= WRITTEN REQUEST =
Keep only the lines of the listing that include the word "Blender", and copy them.

= DATASET EXTRACT =
━━━━━━━━━━━━━━━━

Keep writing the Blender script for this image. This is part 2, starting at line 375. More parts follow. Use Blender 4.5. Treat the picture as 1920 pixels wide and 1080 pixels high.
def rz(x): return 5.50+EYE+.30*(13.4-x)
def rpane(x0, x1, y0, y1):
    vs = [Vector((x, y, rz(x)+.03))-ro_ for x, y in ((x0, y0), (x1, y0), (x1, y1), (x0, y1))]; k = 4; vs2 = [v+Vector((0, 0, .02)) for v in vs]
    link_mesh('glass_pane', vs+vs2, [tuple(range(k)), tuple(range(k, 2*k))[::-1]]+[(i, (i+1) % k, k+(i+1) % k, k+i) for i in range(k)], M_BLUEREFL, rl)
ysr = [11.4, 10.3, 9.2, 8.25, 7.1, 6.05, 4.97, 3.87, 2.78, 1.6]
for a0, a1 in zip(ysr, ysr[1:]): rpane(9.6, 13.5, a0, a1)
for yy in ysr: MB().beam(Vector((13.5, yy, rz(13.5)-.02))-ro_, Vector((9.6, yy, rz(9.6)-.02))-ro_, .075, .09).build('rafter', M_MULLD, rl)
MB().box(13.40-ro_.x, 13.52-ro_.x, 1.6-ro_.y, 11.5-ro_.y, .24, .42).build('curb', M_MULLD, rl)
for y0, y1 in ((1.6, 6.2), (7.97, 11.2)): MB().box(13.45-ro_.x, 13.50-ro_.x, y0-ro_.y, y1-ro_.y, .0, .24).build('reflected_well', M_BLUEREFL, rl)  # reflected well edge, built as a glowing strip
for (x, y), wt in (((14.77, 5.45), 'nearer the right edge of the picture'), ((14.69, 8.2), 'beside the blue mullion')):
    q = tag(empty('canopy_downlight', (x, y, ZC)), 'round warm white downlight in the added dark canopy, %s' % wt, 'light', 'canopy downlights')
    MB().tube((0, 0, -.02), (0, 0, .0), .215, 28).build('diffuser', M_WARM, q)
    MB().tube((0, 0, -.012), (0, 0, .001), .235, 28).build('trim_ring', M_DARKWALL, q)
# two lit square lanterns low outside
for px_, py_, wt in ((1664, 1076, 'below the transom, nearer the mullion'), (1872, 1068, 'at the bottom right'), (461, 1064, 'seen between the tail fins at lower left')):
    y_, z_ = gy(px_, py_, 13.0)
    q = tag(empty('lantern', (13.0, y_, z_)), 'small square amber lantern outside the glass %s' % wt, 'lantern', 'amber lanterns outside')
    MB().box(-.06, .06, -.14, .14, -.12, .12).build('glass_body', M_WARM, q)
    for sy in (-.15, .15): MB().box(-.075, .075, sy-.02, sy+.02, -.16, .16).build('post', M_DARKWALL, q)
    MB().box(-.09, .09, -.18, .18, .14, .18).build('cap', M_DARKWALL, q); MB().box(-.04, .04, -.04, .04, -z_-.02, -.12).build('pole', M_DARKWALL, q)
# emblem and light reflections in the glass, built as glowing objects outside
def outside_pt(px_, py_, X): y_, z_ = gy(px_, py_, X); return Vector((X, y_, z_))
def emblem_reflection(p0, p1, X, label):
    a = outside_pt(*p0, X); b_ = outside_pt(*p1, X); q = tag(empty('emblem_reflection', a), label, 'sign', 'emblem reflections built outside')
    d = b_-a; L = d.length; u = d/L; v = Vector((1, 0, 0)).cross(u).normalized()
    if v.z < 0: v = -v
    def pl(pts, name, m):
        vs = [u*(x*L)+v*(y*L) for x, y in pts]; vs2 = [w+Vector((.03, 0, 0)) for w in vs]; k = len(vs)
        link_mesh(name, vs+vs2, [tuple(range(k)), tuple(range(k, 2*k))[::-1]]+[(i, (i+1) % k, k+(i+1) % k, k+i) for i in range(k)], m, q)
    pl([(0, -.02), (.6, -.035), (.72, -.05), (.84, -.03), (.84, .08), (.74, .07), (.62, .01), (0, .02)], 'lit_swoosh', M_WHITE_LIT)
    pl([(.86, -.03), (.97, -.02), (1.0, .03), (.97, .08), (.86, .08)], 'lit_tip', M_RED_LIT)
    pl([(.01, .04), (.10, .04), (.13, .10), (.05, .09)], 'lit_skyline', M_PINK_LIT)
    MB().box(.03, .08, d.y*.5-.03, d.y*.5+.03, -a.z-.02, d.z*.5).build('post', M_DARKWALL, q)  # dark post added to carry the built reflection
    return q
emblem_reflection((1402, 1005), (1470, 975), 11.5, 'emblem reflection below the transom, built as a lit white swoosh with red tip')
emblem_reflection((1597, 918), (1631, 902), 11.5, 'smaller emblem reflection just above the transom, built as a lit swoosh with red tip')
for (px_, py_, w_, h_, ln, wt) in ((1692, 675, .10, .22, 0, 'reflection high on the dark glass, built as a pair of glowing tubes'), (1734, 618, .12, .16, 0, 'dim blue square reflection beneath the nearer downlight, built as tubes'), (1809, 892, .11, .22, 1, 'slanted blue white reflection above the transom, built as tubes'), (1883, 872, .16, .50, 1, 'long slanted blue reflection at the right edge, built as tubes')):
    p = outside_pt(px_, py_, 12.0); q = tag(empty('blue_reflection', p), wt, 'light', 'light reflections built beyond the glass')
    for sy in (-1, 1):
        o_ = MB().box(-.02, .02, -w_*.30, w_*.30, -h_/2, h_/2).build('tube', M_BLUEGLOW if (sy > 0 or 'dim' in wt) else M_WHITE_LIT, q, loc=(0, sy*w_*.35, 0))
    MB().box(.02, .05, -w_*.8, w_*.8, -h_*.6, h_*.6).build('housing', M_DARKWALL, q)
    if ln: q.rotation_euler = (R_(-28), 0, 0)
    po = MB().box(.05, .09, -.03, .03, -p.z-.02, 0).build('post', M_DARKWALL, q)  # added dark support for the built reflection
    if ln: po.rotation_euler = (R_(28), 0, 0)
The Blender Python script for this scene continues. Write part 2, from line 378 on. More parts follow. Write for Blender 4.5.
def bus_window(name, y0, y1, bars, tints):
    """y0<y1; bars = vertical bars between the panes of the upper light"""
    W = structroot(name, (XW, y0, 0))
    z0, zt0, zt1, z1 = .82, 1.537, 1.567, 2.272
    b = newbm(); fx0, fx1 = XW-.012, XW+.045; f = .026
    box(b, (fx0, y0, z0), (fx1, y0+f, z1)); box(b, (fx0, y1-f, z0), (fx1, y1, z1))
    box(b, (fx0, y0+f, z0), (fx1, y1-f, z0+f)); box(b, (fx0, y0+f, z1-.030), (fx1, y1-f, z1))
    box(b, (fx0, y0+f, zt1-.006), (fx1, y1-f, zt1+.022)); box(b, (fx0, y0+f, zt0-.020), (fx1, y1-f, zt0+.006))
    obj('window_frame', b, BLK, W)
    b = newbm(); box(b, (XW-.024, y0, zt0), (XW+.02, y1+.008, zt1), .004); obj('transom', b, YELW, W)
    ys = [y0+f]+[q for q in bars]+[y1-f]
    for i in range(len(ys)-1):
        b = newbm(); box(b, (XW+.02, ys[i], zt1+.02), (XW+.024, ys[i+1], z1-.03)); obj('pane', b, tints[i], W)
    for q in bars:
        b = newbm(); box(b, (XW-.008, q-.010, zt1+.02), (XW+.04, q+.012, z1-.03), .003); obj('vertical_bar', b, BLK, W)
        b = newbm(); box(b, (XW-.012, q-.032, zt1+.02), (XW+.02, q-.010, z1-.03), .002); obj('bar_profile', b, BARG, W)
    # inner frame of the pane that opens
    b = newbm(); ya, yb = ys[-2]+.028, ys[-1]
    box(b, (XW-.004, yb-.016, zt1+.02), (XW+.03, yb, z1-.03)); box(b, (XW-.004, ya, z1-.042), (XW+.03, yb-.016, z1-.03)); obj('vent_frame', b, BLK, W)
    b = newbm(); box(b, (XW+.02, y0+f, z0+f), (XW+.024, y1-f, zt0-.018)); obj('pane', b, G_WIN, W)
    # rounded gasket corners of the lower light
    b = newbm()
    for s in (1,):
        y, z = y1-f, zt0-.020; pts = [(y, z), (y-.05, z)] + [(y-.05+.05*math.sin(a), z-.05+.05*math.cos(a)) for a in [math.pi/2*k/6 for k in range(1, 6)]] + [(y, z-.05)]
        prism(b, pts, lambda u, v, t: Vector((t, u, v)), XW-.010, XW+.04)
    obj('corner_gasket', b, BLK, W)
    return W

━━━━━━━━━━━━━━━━

= OUTPUT FOR THIS TASK =
Keep writing the Blender script for this image. This is part 2, starting at line 375. More parts follow. Use Blender 4.5. Treat the picture as 1920 pixels wide and 1080 pixels high.
The Blender Python script for this scene continues. Write part 2, from line 378 on. More parts follow. Write for Blender 4.5.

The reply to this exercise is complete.